Born: November 14, 1900, New York, NY
Died: December 2, 1990, North Tarrytown, NY

An Outdoor Overture

  • Composed: 1938
  • Premiere: December 16, 1938 in New York, NY by the High School of Music and Art Orchestra conducted by Alexander Richter
  • Duration: approx. 10 minutes

In 1937, Aaron Copland wrote a 45-minute opera titled The Second Hurricane especially for high school performance. It was premiered in April at the Henry Street Settlement in New York City (Orson Welles designed the production and Joseph Cotten had a speaking roll) and broadcast a month later on CBS Radio, when it was heard by Alexander Richter, head of the music department of the city’s High School of Music and Art. Richter decided that he would like a piece for his school orchestra and convinced Copland to write a work that would inaugurate a campaign with the slogan, American Music for American Youth. “I liked the idea of the High School of Music and Art,” Copland explained, “that gifted students could prepare for their careers in the arts at such a school without sacrificing a general education.” Richter and Copland settled on a piece about ten minutes in length for standard orchestra (“Don’t forget the percussion section!” Richter instructed) that would be in an “optimistic tone which would appeal to the adolescent youth of this country.” In autumn 1938, Copland interrupted orchestrating his ballet Billy the Kid to compose An Outdoor Overture, a title he and Richter chose because of what they felt was the work’s “open‑air quality.” The score was dedicated to the High School of Music and Art, and Richter conducted its premiere with his school orchestra on December 16, 1938.

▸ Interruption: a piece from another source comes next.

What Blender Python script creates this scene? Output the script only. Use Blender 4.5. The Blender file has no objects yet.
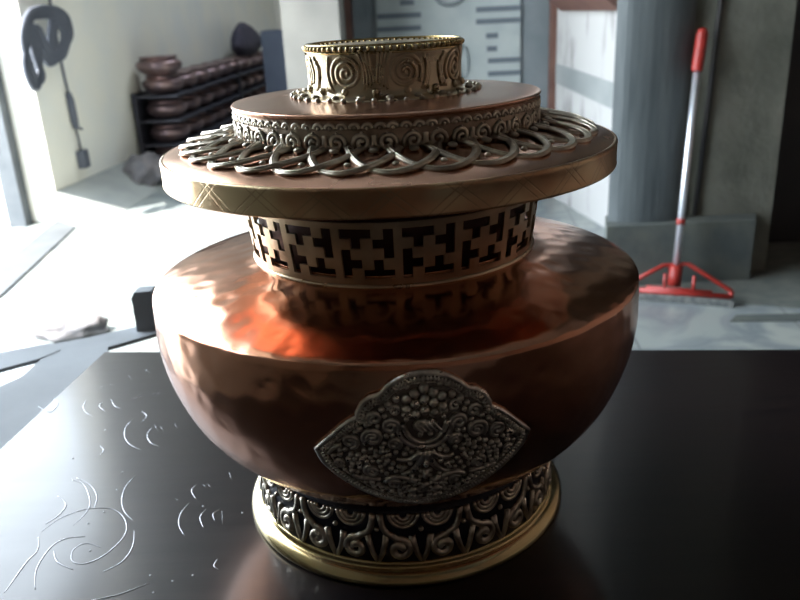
import bpy, bmesh, math, random
from mathutils import Vector, Matrix, noise
random.seed(4)
PI = math.pi
scn = bpy.context.scene
COL = scn.collection
H = 1.15          # eye height
TZ = 0.75         # table top height

# ------------------------------------------------------------------ camera
pitch, roll, FPX = math.radians(20.4), math.radians(2.87), 791.0
fw = Vector((0, math.cos(pitch), -math.sin(pitch)))
r0 = Vector((1, 0, 0)); u0 = r0.cross(fw)
RX = math.cos(roll) * r0 - math.sin(roll) * u0
UP = math.cos(roll) * u0 + math.sin(roll) * r0
EYE = Vector((0, 0, H))
cd = bpy.data.cameras.new('camera'); cam = bpy.data.objects.new('camera', cd); COL.objects.link(cam)
cd.sensor_fit = 'HORIZONTAL'; cd.sensor_width = 36; cd.lens = FPX / 800 * 36
cd.clip_start = 0.02; cd.clip_end = 200
m = Matrix((RX, UP, -fw)).transposed().to_4x4(); m.translation = EYE
cam.matrix_world = m
cd.dof.use_dof = True; cd.dof.focus_distance = 0.56; cd.dof.aperture_fstop = 11
scn.camera = cam

def at_z(px, py, z=0.0):
    d = fw * FPX + RX * (px - 400) + UP * (300 - py)
    return EYE + d * ((z - H) / d.z)
def at_y(px, py, y):
    d = fw * FPX + RX * (px - 400) + UP * (300 - py)
    return EYE + d * (y / d.y)

# ------------------------------------------------------------------ mesh helpers
class MB:
    def __init__(s): s.v = []; s.f = []; s.uv = None
    def add(s, vs, fs):
        o = len(s.v); s.v += [tuple(v) for v in vs]; s.f += [tuple(i + o for i in f) for f in fs]; return s
    def box(s, x0, x1, y0, y1, z0, z1, M=None):
        vs = [Vector((x, y, z)) for x in (x0, x1) for y in (y0, y1) for z in (z0, z1)]
        if M: vs = [M @ v for v in vs]
        return s.add(vs, [(0, 1, 3, 2), (4, 6, 7, 5), (0, 4, 5, 1), (2, 3, 7, 6), (0, 2, 6, 4), (1, 5, 7, 3)])
    def prism(s, pts, z0, z1):       # pts (x,y) counter-clockwise
        n = len(pts)
        vs = [(p[0], p[1], z0) for p in pts] + [(p[0], p[1], z1) for p in pts]
        return s.add(vs, [tuple(range(n - 1, -1, -1)), tuple(range(n, 2 * n))] + [(i, (i + 1) % n, n + (i + 1) % n, n + i) for i in range(n)])
    def tube(s, pts, rad, seg=8, flat=1.0, nor=None, closed=False, taper=None):
        """tube along pts; nor = list of surface normals, flat = height/width ratio"""
        n = len(pts); pts = [Vector(p) for p in pts]; vs = []
        last = None
        for i, p in enumerate(pts):
            a = pts[(i - 1) % n] if (closed or i > 0) else p
            b = pts[(i + 1) % n] if (closed or i < n - 1) else p
            t = (b - a).normalized()
            if nor: N = nor[i]
            else:
                N = last if last is not None else (Vector((0, 0, 1)) if abs(t.z) < .9 else Vector((1, 0, 0)))
            N = (N - t * N.dot(t)).normalized(); last = N
            B = t.cross(N)
            rr = rad * (taper(i / max(1, n - 1)) if taper else 1)
            for k in range(seg):
                an = 2 * PI * k / seg
                vs.append(p + B * (rr * math.cos(an)) + N * (rr * flat * math.sin(an)))
        fs = []
        for i in range(n if closed else n - 1):
            j = (i + 1) % n
            for k in range(seg):
                k2 = (k + 1) % seg
                fs.append((i * seg + k, j * seg + k, j * seg + k2, i * seg + k2))
        if not closed:
            fs.append(tuple(range(seg))); fs.append(tuple((n - 1) * seg + k for k in range(seg - 1, -1, -1)))
        return s.add(vs, fs)
    def ball(s, c, r, N=None, squash=1.0, seg=8, rings=5, rx=None, T=None):
        N = N or Vector((0, 0, 1)); c = Vector(c)
        T = T or (Vector((0, 0, 1)) if abs(N.z) < .9 else Vector((1, 0, 0)))
        T = (T - N * T.dot(N)).normalized(); B = N.cross(T); rx = rx or r
        vs = [c + N * r * squash]
        for i in range(1, rings):
            a = PI * i / rings
            for k in range(seg):
                b = 2 * PI * k / seg
                vs.append(c + N * (r * squash * math.cos(a)) + T * (r * math.sin(a) * math.cos(b)) + B * (rx * math.sin(a) * math.sin(b)))
        vs.append(c - N * r * squash); L = len(vs) - 1
        fs = [(0, 1 + k, 1 + (k + 1) % seg) for k in range(seg)]
        for i in range(rings - 2):
            for k in range(seg):
                a = 1 + i * seg + k; b = 1 + i * seg + (k + 1) % seg
                fs.append((a, a + seg, b + seg, b))
        fs += [(L, 1 + (rings - 2) * seg + (k + 1) % seg, 1 + (rings - 2) * seg + k) for k in range(seg)]
        return s.add(vs, fs)
    def revolve(s, prof, seg=192, c=(0, 0, 0), closed=False):
        n = len(prof); vs = []
        for r, z in prof:
            for k in range(seg):
                a = 2 * PI * k / seg
                vs.append((c[0] + r * math.sin(a), c[1] - r * math.cos(a), c[2] + z))
        fs = []
        for i in range(n if closed else n - 1):
            j = (i + 1) % n
            for k in range(seg):
                k2 = (k + 1) % seg
                fs.append((i * seg + k, i * seg + k2, j * seg + k2, j * seg + k))
        return s.add(vs, fs)
    def build(s, name, mat, parent=None, smooth=True, uvfun=None, angle=None):
        me = bpy.data.meshes.new(name); me.from_pydata(s.v, [], s.f); me.validate()
        bm = bmesh.new(); bm.from_mesh(me)
        bmesh.ops.recalc_face_normals(bm, faces=bm.faces); bm.to_mesh(me); bm.free()
        me.materials.append(mat)
        me.shade_smooth() if smooth else me.shade_flat()
        if angle: me.set_sharp_from_angle(angle=math.radians(angle))
        if uvfun:
            uv = me.uv_layers.new(name='uv')
            for p in me.polygons:
                us = [uvfun(me.vertices[me.loops[l].vertex_index].co) for l in p.loop_indices]
                mx = max(u[0] for u in us)
                for l, u in zip(p.loop_indices, us):
                    uu = u[0] + (1 if mx - u[0] > .5 else 0)
                    uv.data[l].uv = (uu, u[1])
        o = bpy.data.objects.new(name, me); COL.objects.link(o)
        if parent: o.parent = parent
        return o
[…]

An Outdoor Overture opens with a grandiose introduction whose motives are developed into a long trumpet solo. The same thematic materials then become the basis of a strongly rhythmic, march-like section, which is abruptly broken off to lead to a lyrical theme introduced by the flute. Another marching melody with what Copland called “more serious implications” follows. A brief recall of the introduction is followed by the trumpet melody, played this time by the strings, before the other themes return in condensed versions. An Outdoor Overture ends in the uplifting spirit with which it began.